SuaveG – The Gentle Path

The lost sheep at the crossroads

One of Yang Zi’s neighbours, who lost a sheep, sent all his men out to find it, and asked Yang Zi’s servant to join in the search.

”What!” exclaimed Yang Zi (Yang Zhu): ”Do you need all those men to find one sheep?”
“There are so many paths it may have taken,” the neighbour explained.

When his servant returned, Yang Zi asked him: ”Well, did you find the sheep?”
He answered that they had not. Then Yang Zi asked how they had failed to find it.
”There are too many paths,” replied the servant. “One path leads to another, and we didn’t know which to take, so we had to come back.”

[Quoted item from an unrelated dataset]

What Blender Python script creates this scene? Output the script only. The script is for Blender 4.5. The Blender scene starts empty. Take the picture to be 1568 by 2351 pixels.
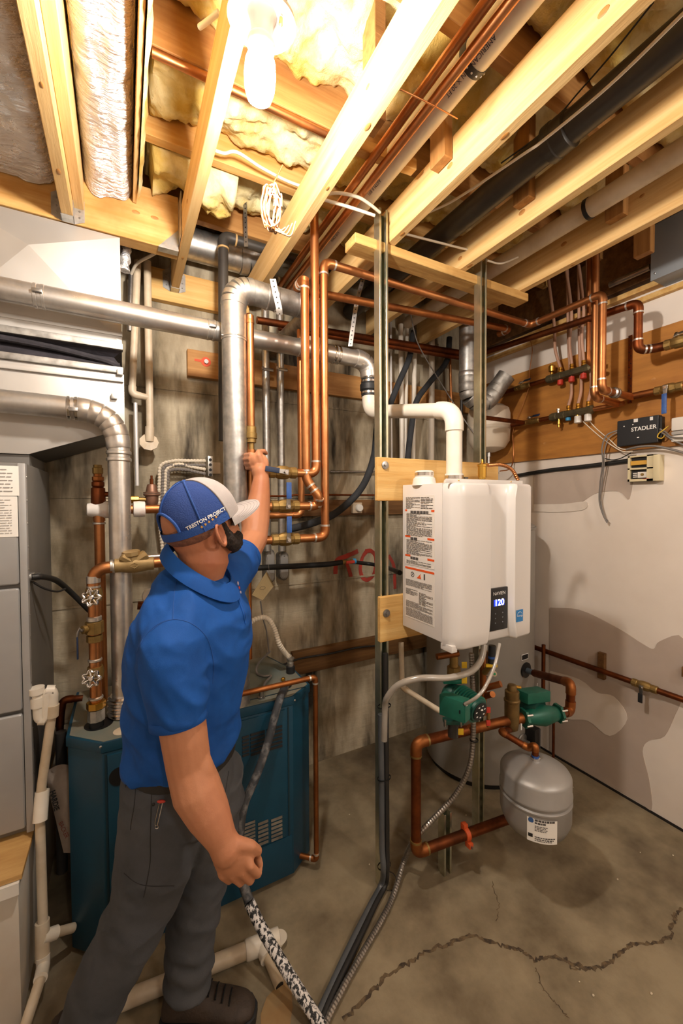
import bpy, bmesh, math, random
from mathutils import Vector as V, Matrix, noise as NZ
from mathutils.bvhtree import BVHTree

# ---------------------------------------------------------------- camera
sc = bpy.context.scene
COL = sc.collection
FPX, YAW, PITCH, ROLL, EYE = 935.66, 0.492473, 0.026566, -0.004488, 1.7
_F = V((math.sin(YAW)*math.cos(PITCH), math.cos(YAW)*math.cos(PITCH), -math.sin(PITCH)))
_R0 = V((math.cos(YAW), -math.sin(YAW), 0)); _U0 = _R0.cross(_F)
RX = _R0*math.cos(ROLL)+_U0*math.sin(ROLL); UX = _U0*math.cos(ROLL)-_R0*math.sin(ROLL)
cam_d = bpy.data.cameras.new('camera'); cam = bpy.data.objects.new('camera', cam_d); COL.objects.link(cam)
cam_d.sensor_fit = 'VERTICAL'; cam_d.sensor_height = 36.0; cam_d.sensor_width = 24.0
cam_d.lens = FPX/2351*36.0; cam_d.clip_start = .05; cam_d.clip_end = 60
m = Matrix((RX, UX, -_F)).transposed().to_4x4(); m.translation = V((0, 0, EYE)); cam.matrix_world = m
sc.camera = cam

# ---------------------------------------------------------------- light
sc.view_settings.view_transform = 'Standard'; sc.view_settings.look = 'None'
sc.view_settings.gamma = 1.0; sc.view_settings.use_curve_mapping = False
sc.view_settings.exposure = 0.12
BULB_W = 1050.0
W = bpy.data.worlds.new('world'); sc.world = W; W.use_nodes = True
W.node_tree.nodes['Background'].inputs[0].default_value = (1, .92, .84, 1)
W.node_tree.nodes['Background'].inputs[1].default_value = .12
def lamp(name, loc, watts, rad, col=(1, .92, .83)):
    l = bpy.data.lights.new(name, 'POINT'); l.energy = watts; l.shadow_soft_size = rad; l.color = col
    o = bpy.data.objects.new(name, l); o.location = loc; COL.objects.link(o); return o
# added fill lights behind the camera
lamp('fill_light', (.35, -1.35, 2.62), 36, .09)
lamp('fill_light', (1.75, -.9, 2.62), 58, .09)

# ---------------------------------------------------------------- helpers
def P(px, py, x=None, y=None, z=None, d=None):
    """point of the room on the line of sight through pixel (px, py) at a known x, y, z or depth"""
    v = _F+RX*((px-784)/FPX)-UX*((py-1175.5)/FPX)
    t = x/v.x if x is not None else y/v.y if y is not None else (z-EYE)/v.z if z is not None else d
    return V((0, 0, EYE))+v*t
def lin(c):
    return c/12.92 if c <= .04045 else ((c+.055)/1.055)**2.4
def hx(h):
    h = h.lstrip('#'); return tuple(lin(int(h[i:i+2], 16)/255) for i in (0, 2, 4))+(1,)
MATS = {}
def M(name, col, rough=.5, metal=0., col2=None, sc_=8., stretch=(1, 1, 1), bump=0., det=4., lo=.35, hi=.65, spec=.5,
      bsc=None, emit=None, es=0., col3=None, sc3=1.5, lo3=.45, hi3=.7, coat=0., trans=0., rough2=None, st3=(1, 1, 1), bstretch=None):
    if name in MATS: return MATS[name]
    mt = bpy.data.materials.new(name); mt.use_nodes = True; nt = mt.node_tree; N = nt.nodes; L = nt.links
    b = N['Principled BSDF']
    b.inputs['Roughness'].default_value = rough; b.inputs['Metallic'].default_value = metal
    b.inputs['Specular IOR Level'].default_value = spec; b.inputs['Base Color'].default_value = hx(col)
    b.inputs['Coat Weight'].default_value = coat; b.inputs['Transmission Weight'].default_value = trans
    tc = N.new('ShaderNodeTexCoord')
    def nz(scale, st, detail=det):
        mp = N.new('ShaderNodeMapping'); mp.inputs['Scale'].default_value = st; L.new(tc.outputs['Object'], mp.inputs[0])
        n = N.new('ShaderNodeTexNoise'); n.inputs['Scale'].default_value = scale; n.inputs['Detail'].default_value = detail
        n.inputs['Roughness'].default_value = .6
        L.new(mp.outputs[0], n.inputs['Vector']); return n.outputs['Fac']
    def ramp(src, a, z):
        r = N.new('ShaderNodeMapRange'); r.inputs[1].default_value = a; r.inputs[2].default_value = z
        L.new(src, r.inputs[0]); return r.outputs[0]
    def mix(fac, a, c):
        x = N.new('ShaderNodeMix'); x.data_type = 'RGBA'; L.new(fac, x.inputs[0])
        for s, q in ((6, a), (7, c)):
            if isinstance(q, tuple): x.inputs[s].default_value = q
            else: L.new(q, x.inputs[s])
        return x.outputs[2]
    f = None; cur = hx(col)
    if col2:
        f = ramp(nz(sc_, stretch), lo, hi); cur = mix(f, cur, hx(col2))
        if rough2 is not None:
            r = N.new('ShaderNodeMapRange'); r.inputs[3].default_value = rough; r.inputs[4].default_value = rough2
            L.new(f, r.inputs[0]); L.new(r.outputs[0], b.inputs['Roughness'])
    if col3: cur = mix(ramp(nz(sc3, st3, 5), lo3, hi3), cur, hx(col3))
    if not isinstance(cur, tuple): L.new(cur, b.inputs['Base Color'])
    if bump:
        bp = N.new('ShaderNodeBump'); bp.inputs['Strength'].default_value = min(1, bump); bp.inputs['Distance'].default_value = .01*max(1, bump)
        L.new(nz(bsc or sc_*3, bstretch or stretch, 6), bp.inputs['Height']); L.new(bp.outputs[0], b.inputs['Normal'])
    if emit:
        b.inputs['Emission Color'].default_value = hx(emit); b.inputs['Emission Strength'].default_value = es
    MATS[name] = mt; return mt
def basis(d):
    d = d.normalized(); a = V((0, 0, 1)) if abs(d.z) < .9 else V((1, 0, 0))
    x = a.cross(d).normalized(); return x, d.cross(x), d
class MB:
    def __init__(s): s.v = []; s.f = []
    def add(s, vs, fs):
        o = len(s.v); s.v += [V(q) for q in vs]; s.f += [tuple(i+o for i in f) for f in fs]; return s
    def box(s, x0, y0, z0, x1, y1, z1):
        return s.add([(x, y, z) for z in (z0, z1) for y in (y0, y1) for x in (x0, x1)],
                     [(0, 2, 3, 1), (4, 5, 7, 6), (0, 1, 5, 4), (2, 6, 7, 3), (0, 4, 6, 2), (1, 3, 7, 5)])
    def obox(s, c, ax, ay, az):            # box given by centre and three half-axis vectors
        c = V(c); ax, ay, az = V(ax), V(ay), V(az)
        return s.add([c+ax*i+ay*j+az*k for k in (-1, 1) for j in (-1, 1) for i in (-1, 1)],
                     [(0, 2, 3, 1), (4, 5, 7, 6), (0, 1, 5, 4), (2, 6, 7, 3), (0, 4, 6, 2), (1, 3, 7, 5)])
    def loft(s, rings, caps=True, closed=True):
        n = len(rings[0]); o = len(s.v)
        for r in rings: s.v += [V(q) for q in r]
        for i in range(len(rings)-1):
            for j in range(n if closed else n-1):
                a = o+i*n+j; b = o+i*n+(j+1) % n; s.f.append((a, b, b+n, a+n))
        if caps and closed:
            s.f.append(tuple(o+j for j in reversed(range(n)))); s.f.append(tuple(o+(len(rings)-1)*n+j for j in range(n)))
        return s
    def tube(s, pts, r, n=14, caps=True):
        pts = [V(p) for p in pts]; rs = r if isinstance(r, (list, tuple)) else [r]*len(pts); rings = []; x = None
        for i, p in enumerate(pts):
            d = (pts[min(i+1, len(pts)-1)]-pts[max(i-1, 0)])
            if d.length < 1e-9: d = V((0, 0, 1))
            d.normalize()
            if x is None: x = basis(d)[0]
            x = (x-d*x.dot(d)); x = x.normalized() if x.length > 1e-6 else basis(d)[0]
            y = d.cross(x)
            rings.append([p+(x*math.cos(t)+y*math.sin(t))*rs[i] for t in [2*math.pi*k/n for k in range(n)]])
        return s.loft(rings, caps)
    def cyl(s, a, b, r, r2=None, n=20, caps=True): return s.tube([a, b], [r, r if r2 is None else r2], n, caps)
    def lathe(s, prof, o, ax=(0, 0, 1), n=24, caps=True):
        x, y, d = basis(V(ax)); o = V(o)
        return s.loft([[o+d*h+(x*math.cos(t)+y*math.sin(t))*max(r, 1e-4) for t in [2*math.pi*k/n for k in range(n)]] for r, h in prof], caps)
    def ell(s, c, ax, ay, az, nu=20, nv=12):
        c, ax, ay, az = V(c), V(ax), V(ay), V(az)
        return s.loft([[c+az*-math.cos(math.pi*(j if 0 < j < nv else (.03 if j == 0 else nv-.03))/nv)+(ax*math.cos(t)+ay*math.sin(t))*math.sin(math.pi*(j if 0 < j < nv else .03)/nv)
                        for t in [2*math.pi*k/nu for k in range(nu)]] for j in range(nv+1)])
    def prism(s, poly, vec):
        vec = V(vec); return s.loft([[V(p) for p in poly], [V(p)+vec for p in poly]])
WL = {}
def obj(name, mb, mat, parent=None, smooth=35, label=None, bev=0., seg=2, kind=None):
    me = bpy.data.meshes.new(name)
    if parent is not None: o0 = WL[parent.name]
    else:
        lo = [min(q[i] for q in mb.v) for i in range(3)]; hi = [max(q[i] for q in mb.v) for i in range(3)]
        o0 = V(((lo[0]+hi[0])/2, (lo[1]+hi[1])/2, lo[2]))
    me.from_pydata([tuple(q-o0) for q in mb.v], [], mb.f)
    bm = bmesh.new(); bm.from_mesh(me)
    bmesh.ops.recalc_face_normals(bm, faces=bm.faces)
    if bev:
        es = [e for e in bm.edges if len(e.link_faces) == 2 and e.calc_face_angle(0) > .6]
        bmesh.ops.bevel(bm, geom=es, offset=bev, segments=seg, affect='EDGES', profile=.6, clamp_overlap=True)
    bm.to_mesh(me); bm.free()
    me.materials.append(mat)
    if smooth:
        me.shade_smooth(); me.set_sharp_from_angle(angle=math.radians(smooth))
    o = bpy.data.objects.new(name, me); COL.objects.link(o)
    if parent is not None: o.parent = parent
    else: o.location = o0
    WL[o.name] = o0.copy()
    if label: o['label'] = label
    if kind: o['kind'] = kind
    return o
def tag(o, label, cat, group=None):
    o['label'] = label; o['category'] = cat
    if group: o['group'] = group
    return o
def thing(name, label, cat, loc, group=None):
    o = bpy.data.objects.new(name, None); o.empty_display_size = .05; COL.objects.link(o); o.location = V(loc)
    WL[o.name] = V(loc); return tag(o, label, cat, group)
def struct(name, mb, mat, parent=None, **k):
    o = obj(name, mb, mat, parent, **k)
    if parent is None: o['kind'] = 'structure'
    return o
def spl(pts, n=8):
    pts = [V(p) for p in pts]; out = []
    for i in range(len(pts)-1):
        a = pts[i-1] if i else pts[0]*2-pts[1]; b = pts[i]; c = pts[i+1]; d = pts[i+2] if i+2 < len(pts) else pts[-1]*2-pts[-2]
        for k in range(n):
            t = k/n; out.append(.5*((2*b)+(c-a)*t+(2*a-5*b+4*c-d)*t*t+(3*b-a-3*c+d)*t**3))
    return out+[pts[-1]]
def arc(a, b, c, t, n=8):
    """points round the corner b from leg a to leg c, starting t before it"""
    u = b+(a-b).normalized()*t; w = b+(c-b).normalized()*t
    return [u*(1-s)**2+b*2*s*(1-s)+w*s*s for s in [k/n for k in range(n+1)]]
def bent(pts, t, n=8):
    pts = [V(p) for p in pts]; out = [pts[0]]
    for i in range(1, len(pts)-1): out += arc(pts[i-1], pts[i], pts[i+1], t, n)
    return out+[pts[-1]]
def hose(name, label, cat, pts, r, mat, n=10, raw=False, group=None, k=8):
    return tag(obj(name, MB().tube(pts if raw else spl(pts, k), r, n), mat, smooth=60), label, cat, group)
def rib(pts, r, step, amp):
    """corrugated tube: path resampled with alternating radii"""
    q = spl(pts, 14); out = [q[0]]; acc = 0
    for a, b in zip(q, q[1:]):
        L_ = (b-a).length; s = step-acc
        while s <= L_: out.append(a.lerp(b, s/L_)); s += step
        acc = (acc+L_) % step
    return out, [r+(amp if i % 2 else -amp) for i in range(len(out))]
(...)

At that Yang Zi looked very thoughtful. He was silent for a long time, and did not smile all day. His pupils were surprised.
”A sheep is a trifle,” they said, “and this wasn’t even yours. Why should you stop talking and smiling?”
Yang Zi did not answer, and his pupils were puzzled.

One of them, Meng Sunyang, went out to describe what had happened to Xindou Zi.
”When there are too many paths,” said Xindou Zi, “a man cannot find his sheep. When a student has too many interests, he fritters away his time. The source of all knowledge is one, but the branches of learning are many. Only by returning to the primal truth can a man avoid losing his way. You are Yang Zi’s pupil and study from him, yet you seem to have failed completely to understand him.”

Philosophical Notes

This ancient Chinese fable is a timeless critique of intellectual chaos and the obscuring of fundamental truths. It warns that:

  • The proliferation of paths (ideas, choices, methods) can lead to the loss of the original goal or truth (the sheep).
  • Excessive complexity and fragmentation make the pursuit of unity or a single correct answer futile or incredibly difficult.
  • Intellectual disputes and the endless branching of schools of thought can obscure the core Dao or principle they originally sought to understand.
  • Navigating a world of infinite choices and interpretations requires wisdom and focus to avoid getting hopelessly lost.

Yang Zhu’s sorrowful reaction underscores the story’s message: the multiplication of divergent paths is not just a practical obstacle to finding a lost sheep, but a profound philosophical tragedy representing the loss of unity, clarity, and access to the fundamental Way in the face of human intellectual complexity and disputation. It’s a lament for a simpler, more unified understanding that seems impossible to recover once the paths have diverged.